At a certain point, the honeymoon will end and Carney will have to deliver on his promises to implement much of the Conservative agenda, diversify markets, and land a trade deal with the U.S., which was the principal reason for his (minority) election victory. Yet, with no election in sight, his recent “fireside chat” tempered expectations and even made allusions to military resistance to the invading Americans in the War of 1812. Let’s hope memories of the British burning down the White House don’t trigger President Donald Trump to order the 7th Fleet to sail up the St. Lawrence.

Upcoming CUSMA Talks

Even without the provocation of Carney’s war stories, our negotiators face a chilly reception at the upcoming CUSMA talks.

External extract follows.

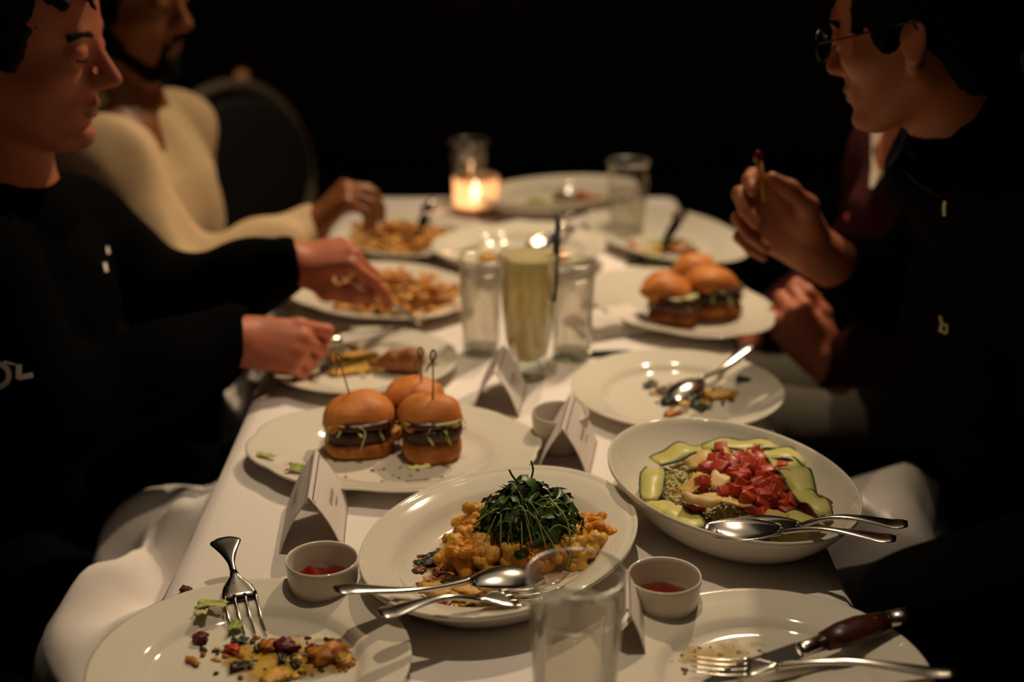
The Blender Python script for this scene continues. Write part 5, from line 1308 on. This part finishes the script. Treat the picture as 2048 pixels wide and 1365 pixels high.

The president loves his own tariffs but for some reason resents ours, while Secretary of Commerce Howard Lutnick thinks we “suck” because the U.S. runs a trade deficit with us — which is generated by their buying our oil and gas at below international prices.

The Liberal Advantage

Justin Trudeau won three elections in spite of an atrocious track record, so anything is possible in a country whose media, academia, judiciary, and corporate elite are predominantly liberal. And the Liberals have benefited enormously from the NDP’s collapse into far-left ideological and woke irrelevancy, which its new leader, Avi Lewis, seems to want to double-down on, given his desire to nationalize even grocery stores.